Simulation aided analysis of polyurethane reaction systems

Abstract

[ACCESS RESTRICTED TO THE UNIVERSITY OF MISSOURI AT REQUEST OF AUTHOR.] Numerous reactions take place within a polyurethane polymerization process. Homogeneous and catalytic reactions occur at the same time and intermediate compounds are formed. As the reaction proceeds, long chains of polymer are formed which drastically affect the kinetics of the reaction. Temperature and viscosity profiles of the reacting mixture are two strong indicators of the extent of reaction and the way the reactions are carried out.
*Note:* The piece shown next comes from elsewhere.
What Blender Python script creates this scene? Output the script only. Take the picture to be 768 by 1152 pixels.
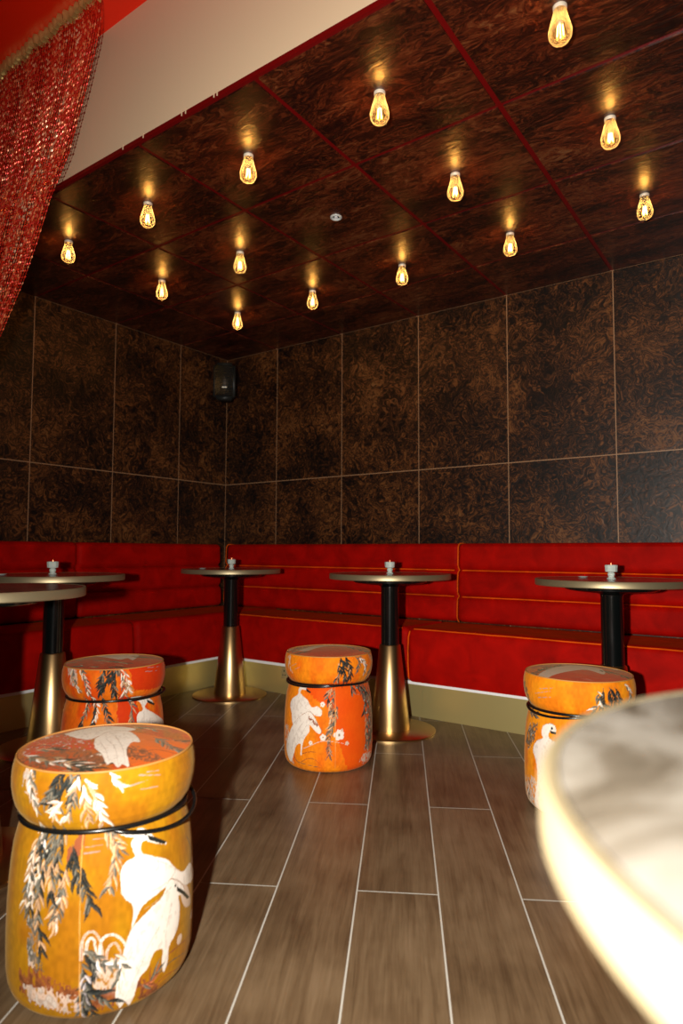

Therefore, simulating polyurethane gel and foam systems helps interpret temperature and viscosity profiles and gain insight into the kinetics of the system. Using MATLAB program, a model was introduced which simultaneously solves over 80 ordinary differential equations and provide temperature and viscosity profiles as well as concentration profiles, degrees of polymerization, gel point and foam height for individual formulations. Experimental data was used to validate the code showing the model is fundamentally correct. Simulation results showed good fits to the experimental data providing reaction kinetics of the system. The model was modified to simulate reaction systems with minimal change in kinetic parameters. The model successfully simulates polyurethane polymerization process for both bio-based and petroleum-based polyols. A different version of the code also simulates the formation of bio-based polyols from epoxidized soybean oil.